On Thu, 08 Jun 2023 at 11:19:15 +0800, Paul Wise wrote:
> On Tue, 2023-06-06 at 11:45 +0100, Simon McVittie wrote:
> 
> > 2. i386 as a multiarch foreign architecture to run legacy binaries on
> >    modern x86_64 systems
> >    2a. legacy native Linux i386 binaries
> >    2b. legacy Windows i386 binaries via Wine (which requires a somewhat
> >        complete i386 Linux library stack)
> 
> Would it be feasible to drop i386 but still support this use-case by
> requiring folks to use historical releases on archive.debian.org?

Not really, for two reasons. Suppose we had done as you suggest in trixie,
and then a user in 2030 tries to run legacy binaries.

- Multiarch co-installability requires a matching version, so you can't
  co-install libc6:amd64 from 2030 with libc6:i386 from 2023. That would
  mean requiring use of a pure i386 chroot/container to run i386 binaries,
  which doesn't really work well for something like Steam or Wine that
  wants to provide a mixed x86_64/i386 environment that can run x86_64
  or i386 binaries interchangeably. Steam has both x86_64 and i386 games
  available (most of which will never be recompiled or updated by their
  developers), and Wine wants to provide an environment compatible
  with modern Windows, which is essentially the same shape as amd64
  Debian in terms of architecture support: it's an x86_64 OS (kernel,
  services and core libraries) with a secondary i386 library stack
  ("WoW64" in Windows' case).

  Debian-style multiarch or Fedora/Arch-style multilib is a much, much
  more convenient way to handle legacy i386 binaries than a chroot or
  container - there's a reason that essentially all distros supporting
  x86_64 have one or the other of those.

  Even if you use a container framework like Flatpak to run Steam,
  it isn't an i386 container - in Debian terminology, it's an x86_64
  container with i386 as a foreign architecture (and in fact the fd.o
  Flatpak runtimes use Debian-style multiarch paths for this).

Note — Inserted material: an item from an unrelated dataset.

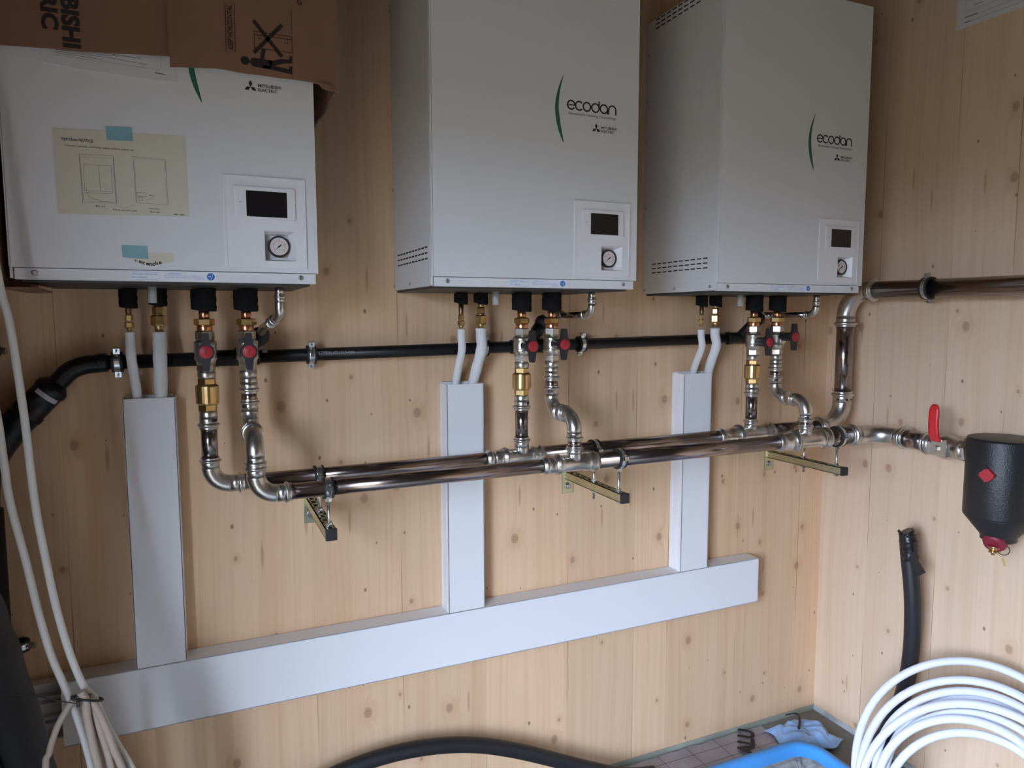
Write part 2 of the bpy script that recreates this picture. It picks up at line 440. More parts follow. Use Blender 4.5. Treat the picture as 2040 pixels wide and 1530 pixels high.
# ================================================================ hydro boxes
def arcpts(cx, cz, r, a0, a1, n=16): return [(cx+r*cos(R_(a0+(a1-a0)*k/n)), cz+r*sin(R_(a0+(a1-a0)*k/n))) for k in range(n+1)]
F = -.3525
def make_unit():
    t = thing('wall_heating_unit', (-.1145, 0, 0), '', 'heating unit')
    # sheet steel casing
    b = MB(); b.use('side'); b.box((.002, 0, .002), (.528, -.328, .808), .0015)
    b.use('side'); b.box((-.004, -.326, .002), (.001, -.3445, .809), .001)
    b.build('casing', None, t)
    b = MB().box((.010, -.004, -.004), (.516, -.330, .003), .001); b.build('bottom_tray', 'tray', t)
    for zs in ((.090, .077, .064), (.802, .790, .778)):
        b = MB()
        for z in zs:
            for k in range(10): b.box((.0012, -.045-k*.0265, z-.0016), (.0022, -.063-k*.0265, z+.0016))
        b.build('vent_slots', 'slot', t)
    # front door sheet with an opening for the gauge
    g0, g1, h0, h1 = .427, .4865, .0445, .1035
    b = MB()
    b.box((0, -.334, .0215), (g0, F, .8106), 0); b.box((g1, -.334, .0215), (.530, F, .8106)); b.box((g0, -.334, .0215), (g1, F, h0)); b.box((g0, -.334, h1), (g1, F, .8106))
    fp = b.build('front_panel', 'white', t)
    fp2 = MB().box((-.0035, -.3300, .0215), (-.0005, F+.001, .8106), .001).build('door_edge', 'white', fp)
    b = MB().box((.003, -.330, .0), (.526, -.3465, .0205), .0015)
    st = b.build('bottom_strip', 'white', t)
    for x in (.034, .496):
        b = MB().lathe((x, -.3462, .012), (0,-1,0), [(0,.0052),(.0015,.0052),(.0028,.0038),(.0030,.0018),(.0018,.0014)], 16); b.build('screw', 'screw', st)
    for y, z in ((-.006,.013),(-.157,.0125),(-.314,.0125),(-.008,.262),(-.010,.577),(-.010,.712)):
        MB().lathe((.0022, y, z), (-1,0,0), [(0,.0042),(.0015,.0042),(.0024,.0028)], 12).build('screw', 'screw', t)
    # controller plate
    y0 = F; y1 = F-.0022
    b = MB(); c0, c1, e0, e1 = .3515, .5085, .030, .2085
    for A, B_ in (((c0, e0), (g0, e1)), ((g1, e0), (c1, e1)), ((g0, e0), (g1, h0)), ((g0, h1), (g1, e1))):
        b.box((A[0], y0, A[1]), (B_[0], y1, B_[1]))
    # soft rim
    for (A, B_) in (((c0, e0), (c0+.006, e1)), ((c1-.004, e0), (c1, e1)), ((c0, e1-.004), (c1, e1))):
        b.box((A[0], y1, A[1]), (B_[0], y1-.0012, B_[1]), .0005)
    cp = b.build('controller_plate', 'white2', t)
    b = MB().box((.373, y1, .1255), (.488, y1-.0040, .1885), .0018); rm = b.build('remote_controller', 'white2', cp)
    b = MB().box((.3945, y1-.0030, .1300), (.4715, y1-.0046, .1800), .0003); b.build('screen', 'screen', rm)
    b = MB().lathe((.3835, y1-.0038, .157), (0,-1,0), [(0,.001),(.0006,.001)], 10); b.build('indicator_light', 'ink', rm)
    # recessed gauge pocket: splayed walls
    b = MB(); o_ = [(g0,h0),(g1,h0),(g1,h1),(g0,h1)]; i_ = [(g0+.003,h0+.004),(g1-.014,h0+.004),(g1-.014,h1-.007),(g0+.003,h1-.007)]
    A = [b.bm.verts.new((x, y1-.0002, z)) for x, z in o_]; B_ = [b.bm.verts.new((x, -.3345, z)) for x, z in i_]
    for k in range(4): b._f([A[k], A[(k+1)%4], B_[(k+1)%4], B_[k]])
    b._f(B_); gp = b.build('gauge_pocket', 'white2', cp)
    gx, gz = .4555, .0745
    gb = MB().lathe((gx, -.3340, gz), (0,-1,0), [(0,.0215),(.010,.0215),(.0115,.0205),(.0115,.0182),(.009,.0178),(.009,.0)], 40); ga = gb.build('pressure_gauge', 'black', cp)
    MB().lathe((gx, -.3428, gz), (0,-1,0), [(0,.0178),(.0006,.0178)], 36).build('dial', 'dial', ga)
    b = MB(); b.use('redink'); b.stroke(arcpts(gx, gz, .0115, 220, -40, 24), .0005, -.3436, -.3438)
    b.use('ink')
    for k in range(5):
        a = R_(225-k*67.5); b.seg((gx+cos(a)*.0125, gz+sin(a)*.0125), (gx+cos(a)*.0150, gz+sin(a)*.0150), .0005, -.3436, -.3438)
        b.text(str(k), gx+cos(a)*.0088-.0007, gz+sin(a)*.0088-.001, -.3438, height=.0021)
    b.text('bar', gx-.0015, gz-.0075, -.3438, height=.0018)
    b.build('scale', None, ga)
    a = R_(222)
    b = MB(); b.stroke([(gx-cos(a)*.006, gz-sin(a)*.006), (gx, gz)], .0022, -.3440, -.3446)
    b.poly([(gx-sin(a)*.0010, gz+cos(a)*.0010), (gx+cos(a)*.0125, gz+sin(a)*.0125), (gx+sin(a)*.0010, gz-cos(a)*.0010)], -.3440, -.3446)
    b.lathe((gx, -.3440, gz), (0,-1,0), [(0,.0019),(.001,.0019)], 12); b.build('needle', 'ink', ga)
    # logo
    L0, L1 = F-.0001, F-.0006
    o1 = [(.3235,.4960),(.3125,.4740),(.3040,.4480),(.2995,.4180),(.3030,.3870),(.3105,.3620),(.3210,.3400)]
    o2 = [(.3222,.3410),(.3180,.3620),(.3130,.3870),(.3090,.4180),(.3110,.4480),(.3165,.4740)]
    def sm(P_, n=6): return [(v.x, v.z) for v in smooth_path([(a_, 0, c_) for a_, c_ in P_], n)]
    P1 = sm(o1); P2 = sm([o1[-1]]+o2+[o1[0]])
    b = MB()
    P2r = list(reversed(P2))
    for k in range(len(P1)-1):
        t0 = k/(len(P1)-1); t1 = (k+1)/(len(P1)-1)
        def q(t_):
            f_ = t_*(len(P2r)-1); i = min(int(f_), len(P2r)-2); f_ -= i
            return (P2r[i][0]*(1-f_)+P2r[i+1][0]*f_, P2r[i][1]*(1-f_)+P2r[i+1][1]*f_)
        b.poly([P1[k], P1[k+1], q(t1), q(t0)], L0, L1)
    b.build('green_arc', 'green', fp)
    b = MB(); wd = .0034; r = .0099; cz = .4275; x = .331; adv = .0228
    def ring(cx, a0, a1): b.stroke(arcpts(cx, cz, r, a0, a1, 28), wd, L0, L1)
    cx = x+r+.0013
    ring(cx, 5, 325); b.seg((cx-r, cz), (cx+r+.0005, cz), .0026, L0, L1)
    cx += adv-.0012; ring(cx, 42, 318)
    cx += adv-.0022; b.stroke(arcpts(cx, cz, r, 0, 350, 30), wd, L0, L1, closed=True)
    cx += adv+.0006; b.stroke(arcpts(cx, cz, r, 0, 350, 30), wd, L0, L1, closed=True); b.seg((cx+r, cz+r*.1), (cx+r, cz+r*1.62), wd, L0, L1)
    cx += adv+.0006; b.stroke(arcpts(cx, cz, r, 0, 350, 30), wd, L0, L1, closed=True); b.seg((cx+r, cz), (cx+r, cz-r*1.12), wd, L0, L1)
    cx += adv-.0002; b.stroke([(cx-r+.001, cz-r*1.12)]+[(p, q) for p, q in reversed(arcpts(cx+.001, cz, r, 0, 180, 16))]+[(cx+r+.001, cz-r*1.12)], wd, L0, L1)
    b.build('lettering', 'ink', fp)
    MB().text('Renewable Heating Technology', .336, .4035, L1, width=.1295, height=.0080, shear=.05).build('slogan', 'inkg', fp)
    b = MB(); mx, mz = .4105, .3795
    for a in (90, 210, 330):
        d = (cos(R_(a)), sin(R_(a))); n_ = (-d[1], d[0]); l = .0125
        b.poly([(mx, mz), (mx+d[0]*l*.5+n_[0]*l*.29, mz+d[1]*l*.5+n_[1]*l*.29), (mx+d[0]*l, mz+d[1]*l), (mx+d[0]*l*.5-n_[0]*l*.29, mz+d[1]*l*.5-n_[1]*l*.29)], L0, L1)
    b.text('MITSUBISHI', .4245, .3808, L1, width=.0430, height=.0060, bold=.012); b.text('ELECTRIC', .4245, .3725, L1, width=.0360, height=.0060, bold=.012)
    b.build('maker_logo', 'ink', fp)
    # safety sticker on the strip
    k0, k1 = -.3466, -.3469
    sk = MB().box((.184, -.3464, .0018), (.336, k0, .0192)).build('safety_sticker', 'sticker', st)
    b = MB(); b.use('bluel'); b.stroke([(.186,.0035),(.234,.0035),(.234,.0175),(.186,.0175)], .0005, k0, k1, closed=True)
    b.text('Always observe', .188, .0112, k1, width=.043, height=.0042, bold=.01); b.text('for safety', .188, .0050, k1, width=.026, height=.0044, bold=.01)
    b.stroke([(.2440,.0140),(.2470,.0140),(.2455,.0168)], .0004, k0, k1, closed=True)
    b.text('WARNING', .2490, .0140, k1, width=.024, height=.0028, bold=.01)
    b.text('BEFORE OBTAINING ACCESS TO TERMINALS,', .2440, .0103, k1, width=.064, height=.0021)
    b.text('ALL SUPPLY CIRCUITS MUST BE DISCONNECTED.', .2440, .0070, k1, width=.070, height=.0021)
    b.text('(H003 SB)', .2960, .0040, k1, width=.017, height=.0018)
    b.use('blue'); b.lathe((.3252, k0, .0108), (0,-1,0), [(0,.0072),(.0003,.0072)], 28, smooth=False)
    b.use('sticker'); b.seg((.3205,.0112), (.3250,.0110), .0012, -.34691, -.34705); b.seg((.3252,.0055), (.3290,.0150), .0008, -.34691, -.34705)
    b.build('print', None, sk)
    MB().lathe((.2137, -.195, .002), (0,0,-1), [(0,.0085),(.040,.0085),(.040,.0070),(.030,.0068)], 18).build('grey_outlet_tube', 'greytube', t)
    return t
unit = make_unit(); UX = (-.1145, .6646, 1.4557)
unit['label'] = 'left white wall-hung heating unit, half under a cardboard carton, with papers taped on'
unit['group'] = 'white heating units in a row on the wall'
u2 = copy_tree(unit); u2.location = (UX[1], 0, 0); u2['label'] = 'middle white wall-hung heating unit with large green arc logo and black screen'
u3 = copy_tree(unit); u3.location = (UX[2], 0, 0); u3['label'] = 'right white wall-hung heating unit nearest the room corner, its top edge in view'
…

- For game-related use cases in particular, 2030 GPU models aren't going
  to work with 2023 user-space graphics drivers (typically Mesa or
  NVIDIA-proprietary) because the 2030 GPU didn't exist yet at the time
  the 2023 driver was written, so if we don't compile a modern Mesa
  for i386, all i386 programs will eventually lose the ability to do
  accelerated graphics and end up using the 2023 version of llvmpipe.